Conservative voters are far more likely to be home owners than those who don't vote Conservative so the impression Help to Buy gives, fairly or unfairly, is that the Conservatives care far more about keeping these people wealthy by avoiding anything that might lower house prices than they do about helping young people become homeowners.
Ed Miliband says Labour will build a million new homes. He hasn't gone anywhere near proving that this is possible or realistic but at least it sounds like they care about our side of the problem.

3. Protecting the old but not the young. The thing that ties these two together is that both prioritise the interests of the pre-war and baby-boom generations to the absolute exclusion of those younger. 
As with housing, I can't really blame the Conservatives for picking the demographic most likely to vote for them but there are times when this feels needlessly vindictive such as when the Coalition plans to cut benefits for anybody under age 25. Young people have already suffered from the worst economy for new workers in 80 years, seen the cost of education treble and the cost of housing (both rents and high house prices) are effectively a net transfer from the young to the old.

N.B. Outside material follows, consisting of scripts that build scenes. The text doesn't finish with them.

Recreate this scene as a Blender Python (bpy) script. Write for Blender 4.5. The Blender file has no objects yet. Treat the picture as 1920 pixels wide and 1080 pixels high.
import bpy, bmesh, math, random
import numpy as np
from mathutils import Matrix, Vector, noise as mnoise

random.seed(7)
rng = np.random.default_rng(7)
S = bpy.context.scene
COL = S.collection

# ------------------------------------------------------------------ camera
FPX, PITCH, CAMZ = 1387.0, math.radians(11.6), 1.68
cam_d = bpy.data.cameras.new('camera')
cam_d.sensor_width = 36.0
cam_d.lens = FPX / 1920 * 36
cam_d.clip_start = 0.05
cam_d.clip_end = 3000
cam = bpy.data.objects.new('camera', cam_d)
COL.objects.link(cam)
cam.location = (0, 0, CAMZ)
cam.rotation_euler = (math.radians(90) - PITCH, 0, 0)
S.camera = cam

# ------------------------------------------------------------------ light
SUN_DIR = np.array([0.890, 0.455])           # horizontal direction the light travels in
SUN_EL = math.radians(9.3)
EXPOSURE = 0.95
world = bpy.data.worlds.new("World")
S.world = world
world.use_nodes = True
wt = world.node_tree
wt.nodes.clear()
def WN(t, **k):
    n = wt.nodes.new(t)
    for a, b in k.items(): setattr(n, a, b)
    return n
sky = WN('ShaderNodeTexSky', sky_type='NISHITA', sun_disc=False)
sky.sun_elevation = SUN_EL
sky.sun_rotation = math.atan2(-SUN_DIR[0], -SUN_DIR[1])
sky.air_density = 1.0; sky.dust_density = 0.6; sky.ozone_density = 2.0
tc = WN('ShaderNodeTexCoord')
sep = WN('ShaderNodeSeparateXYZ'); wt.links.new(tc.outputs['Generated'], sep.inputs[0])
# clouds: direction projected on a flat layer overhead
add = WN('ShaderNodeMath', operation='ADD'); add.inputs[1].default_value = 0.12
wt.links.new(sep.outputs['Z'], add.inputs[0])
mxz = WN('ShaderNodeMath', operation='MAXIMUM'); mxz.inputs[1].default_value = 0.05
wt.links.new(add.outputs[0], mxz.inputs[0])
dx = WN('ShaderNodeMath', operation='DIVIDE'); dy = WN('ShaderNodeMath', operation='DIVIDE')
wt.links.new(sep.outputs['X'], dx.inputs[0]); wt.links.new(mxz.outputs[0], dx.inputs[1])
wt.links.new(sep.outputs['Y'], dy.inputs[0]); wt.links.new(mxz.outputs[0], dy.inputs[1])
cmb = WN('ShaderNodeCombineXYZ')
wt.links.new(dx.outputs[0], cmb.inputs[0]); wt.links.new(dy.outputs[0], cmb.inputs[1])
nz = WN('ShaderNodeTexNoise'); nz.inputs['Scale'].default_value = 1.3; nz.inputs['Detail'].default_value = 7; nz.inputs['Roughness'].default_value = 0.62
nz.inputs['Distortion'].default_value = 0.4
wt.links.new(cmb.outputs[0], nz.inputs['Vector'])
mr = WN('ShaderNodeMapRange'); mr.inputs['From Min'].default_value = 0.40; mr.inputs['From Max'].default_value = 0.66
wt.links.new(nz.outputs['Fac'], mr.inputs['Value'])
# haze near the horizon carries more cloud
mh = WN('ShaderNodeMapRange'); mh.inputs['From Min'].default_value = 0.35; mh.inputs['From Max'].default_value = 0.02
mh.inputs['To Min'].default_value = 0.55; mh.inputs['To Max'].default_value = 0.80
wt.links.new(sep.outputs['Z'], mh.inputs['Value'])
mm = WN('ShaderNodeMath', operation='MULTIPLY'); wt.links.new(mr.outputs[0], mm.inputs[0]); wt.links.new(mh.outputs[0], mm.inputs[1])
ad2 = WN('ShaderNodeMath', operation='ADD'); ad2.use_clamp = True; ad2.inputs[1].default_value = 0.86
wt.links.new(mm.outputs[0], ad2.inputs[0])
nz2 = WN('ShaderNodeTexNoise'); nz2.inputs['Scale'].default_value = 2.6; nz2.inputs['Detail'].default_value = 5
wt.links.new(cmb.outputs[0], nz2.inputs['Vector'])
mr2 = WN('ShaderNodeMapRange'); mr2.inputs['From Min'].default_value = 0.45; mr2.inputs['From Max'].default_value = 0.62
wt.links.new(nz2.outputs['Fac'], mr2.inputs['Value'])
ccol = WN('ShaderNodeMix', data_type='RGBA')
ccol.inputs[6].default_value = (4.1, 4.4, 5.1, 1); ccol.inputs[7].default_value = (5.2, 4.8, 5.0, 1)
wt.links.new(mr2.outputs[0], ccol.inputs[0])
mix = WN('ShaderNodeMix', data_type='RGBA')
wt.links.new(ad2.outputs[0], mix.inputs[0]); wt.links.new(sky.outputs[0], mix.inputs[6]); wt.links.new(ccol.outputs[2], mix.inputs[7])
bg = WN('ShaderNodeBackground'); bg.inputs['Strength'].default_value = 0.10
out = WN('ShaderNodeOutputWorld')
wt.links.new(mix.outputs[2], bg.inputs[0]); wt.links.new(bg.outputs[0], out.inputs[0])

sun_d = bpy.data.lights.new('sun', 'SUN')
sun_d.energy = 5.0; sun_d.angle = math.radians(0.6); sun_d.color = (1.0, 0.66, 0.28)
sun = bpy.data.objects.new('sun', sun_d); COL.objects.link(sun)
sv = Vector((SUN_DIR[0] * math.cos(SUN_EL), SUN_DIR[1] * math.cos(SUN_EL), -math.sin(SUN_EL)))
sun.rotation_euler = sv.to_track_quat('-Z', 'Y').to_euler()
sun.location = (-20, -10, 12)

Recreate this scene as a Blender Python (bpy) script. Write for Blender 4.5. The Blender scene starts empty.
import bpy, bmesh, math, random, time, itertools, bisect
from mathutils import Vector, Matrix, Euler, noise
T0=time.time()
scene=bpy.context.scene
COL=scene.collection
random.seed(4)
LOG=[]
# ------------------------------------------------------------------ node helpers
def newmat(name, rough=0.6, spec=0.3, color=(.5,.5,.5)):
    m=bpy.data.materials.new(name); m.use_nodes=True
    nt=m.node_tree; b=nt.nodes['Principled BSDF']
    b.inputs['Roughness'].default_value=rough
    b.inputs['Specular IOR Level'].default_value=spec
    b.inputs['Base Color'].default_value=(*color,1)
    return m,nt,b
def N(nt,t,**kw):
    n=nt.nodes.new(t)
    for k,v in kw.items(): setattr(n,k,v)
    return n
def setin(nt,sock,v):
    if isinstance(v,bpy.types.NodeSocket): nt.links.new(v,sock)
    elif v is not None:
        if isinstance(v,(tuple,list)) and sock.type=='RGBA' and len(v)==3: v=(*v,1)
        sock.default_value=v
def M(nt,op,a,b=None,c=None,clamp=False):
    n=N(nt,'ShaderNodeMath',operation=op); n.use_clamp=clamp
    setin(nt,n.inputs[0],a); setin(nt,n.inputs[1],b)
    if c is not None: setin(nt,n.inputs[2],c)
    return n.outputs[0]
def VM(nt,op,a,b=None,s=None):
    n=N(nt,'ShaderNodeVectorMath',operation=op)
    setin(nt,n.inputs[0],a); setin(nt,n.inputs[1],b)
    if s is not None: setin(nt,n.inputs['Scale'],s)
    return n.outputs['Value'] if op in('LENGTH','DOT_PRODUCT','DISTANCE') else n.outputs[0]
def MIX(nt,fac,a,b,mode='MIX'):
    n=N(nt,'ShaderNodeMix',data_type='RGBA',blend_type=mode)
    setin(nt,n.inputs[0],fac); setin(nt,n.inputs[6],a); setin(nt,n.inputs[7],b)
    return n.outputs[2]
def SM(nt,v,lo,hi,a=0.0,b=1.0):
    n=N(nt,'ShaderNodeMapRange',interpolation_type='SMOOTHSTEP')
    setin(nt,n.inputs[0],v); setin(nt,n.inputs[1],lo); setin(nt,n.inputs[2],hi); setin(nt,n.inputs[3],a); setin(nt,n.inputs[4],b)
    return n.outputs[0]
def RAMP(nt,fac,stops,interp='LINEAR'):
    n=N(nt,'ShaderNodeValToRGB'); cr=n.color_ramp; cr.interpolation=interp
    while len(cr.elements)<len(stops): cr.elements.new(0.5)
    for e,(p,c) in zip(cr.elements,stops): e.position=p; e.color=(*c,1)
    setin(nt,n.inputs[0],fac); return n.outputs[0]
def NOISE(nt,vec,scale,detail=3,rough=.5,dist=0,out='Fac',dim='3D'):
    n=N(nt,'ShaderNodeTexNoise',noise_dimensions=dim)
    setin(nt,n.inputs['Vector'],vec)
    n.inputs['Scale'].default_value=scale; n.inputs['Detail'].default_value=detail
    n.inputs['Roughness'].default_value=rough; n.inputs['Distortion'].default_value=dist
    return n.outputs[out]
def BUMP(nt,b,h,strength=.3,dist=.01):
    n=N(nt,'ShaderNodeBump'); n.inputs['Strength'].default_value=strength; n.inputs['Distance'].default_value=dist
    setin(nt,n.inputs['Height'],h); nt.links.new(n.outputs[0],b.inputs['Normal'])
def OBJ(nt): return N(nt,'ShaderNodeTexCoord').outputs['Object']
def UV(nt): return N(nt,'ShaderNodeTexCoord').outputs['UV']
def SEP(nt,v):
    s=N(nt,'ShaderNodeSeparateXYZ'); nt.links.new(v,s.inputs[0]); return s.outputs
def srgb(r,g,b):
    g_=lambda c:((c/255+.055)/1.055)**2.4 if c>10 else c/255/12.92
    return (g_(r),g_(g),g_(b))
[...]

Meanwhile pensions and other benefits that benefit older people are untouched and take on sacred cow status for all parties but particularly for one whose supporters (and the voters they want to woo) are disproportionately over 55.

As I mentioned, we're not on benefits or under 25 but impressions and signals matter in politics. They give us an idea of how politicians will deal with issues that aren't being discussed right now and whose interests they will look out for when those issues crop up. 

The main impression I get from the Conservative party is that until I somehow own my own home and reach the age where power walking is a legitimate form of exercise, the interests they look out for won't be mine.